Tal vez, cuando en 1985 le preguntaron a Almodóvar si se sentía representante de algo y él respondió “Sobre todo me represento a mí mismo”, se refiriera exactamente a todo esto, aunque quizás todavía no lo supiera, o no del todo. Quizás, hoy por hoy, al calor que dan los años y las 23 películas que ha dirigido, representarse a sí mismo quiera decir mezclar géneros, superponer tramas, reivindicar la memoria histórica, los derechos LGTBI+, las familias, lo rural, su Madrid y ponerse delante de todo lo que hace daño a las mujeres en particular y al ser humano en general. Tal vez almodovariano quiera decir, de alguna forma, todo eso.
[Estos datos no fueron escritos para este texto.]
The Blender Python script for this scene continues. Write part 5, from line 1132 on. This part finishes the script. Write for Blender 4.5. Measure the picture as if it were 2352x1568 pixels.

“¿Tú te sientes representante de algo?”. Es la pregunta que un periodista lanzó, en 1985 a un joven Pedro Almodóvar cuando hacía poco que había estrenado ¿Qué he hecho yo para merecer esto? (1984) y cuando había pasado ya un lustro desde su debut con Pepi, Luci, Bom y otras chicas del montón (1980). “Imagino que debo de representar algo”, contestaba el cineasta, “lo que ocurre es que no lo analizo”. Más adelante en la respuesta, el manchego sentenciaba: “Sobre todo me represento a mí mismo”. Muy desencaminado no iba. El futuro le reservaba un estilo propio y particular, un éxito apabullante e internacional y hasta un adjetivo, almodovariano, cuya última expresión ha brillado este miércoles en el Festival Internacional de Cine de Venecia con su última película, Madres paralelas. La cinta abrió la Mostra y arrancó al público asistente ovaciones, suspiros y hasta alguna que otra carcajada contenida, producto de los sutiles guiños cómicos que tanto gustan al director.